Strain accommodation through facet matching in La$_\text{1.85}$Sr$_\text{0.15}$CuO$_\text{4}$/Nd$_\text{1.85}$Ce$_\text{0.15}$CuO$_\text{4}$ ramp-edge junctions

TL;DR

This study investigates how strain is accommodated at the interface of superconducting cuprate junctions using advanced microscopy and diffraction techniques, revealing a new growth mode with a tilted crystal structure explained by a facet matching strain model.

Contribution

It introduces a strain accommodation model based on facet matching to explain the tilt in LaSrCuO films on ramped junctions, advancing understanding of interface structure in complex oxides.

Findings

Discovery of a 3.3° tilt in LaSrCuO at the ramp interface

Development of a facet matching strain accommodation model

Implications for artificial domain creation in morphotropic materials

Abstract

Scanning nano-focused X-ray diffraction (nXRD) and high-angle annular dark-field scanning transmission electron microscopy (HAADF-STEM) are used to investigate the crystal structure of ramp-edge junctions between superconducting electron-doped Nd$_\text{1.85}$Ce$_\text{0.15}$CuO$_\text{4}$ and superconducting hole-doped La$_\text{1.85}$Sr$_\text{0.15}$CuO$_\text{4}$ thin films, the latter being the top layer.
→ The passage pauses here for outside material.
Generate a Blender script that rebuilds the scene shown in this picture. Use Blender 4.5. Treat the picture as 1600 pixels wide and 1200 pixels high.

On the ramp, a new growth mode of La$_\text{1.85}$Sr$_\text{0.15}$CuO$_\text{4}$ with a 3.3 degree tilt of the c-axis is found. We explain the tilt by developing a strain accommodation model that relies on facet matching, dictated by the ramp angle, indicating that a coherent domain boundary is formed at the interface. The possible implications of this growth mode for the creation of artificial domains in morphotropic materials are discussed.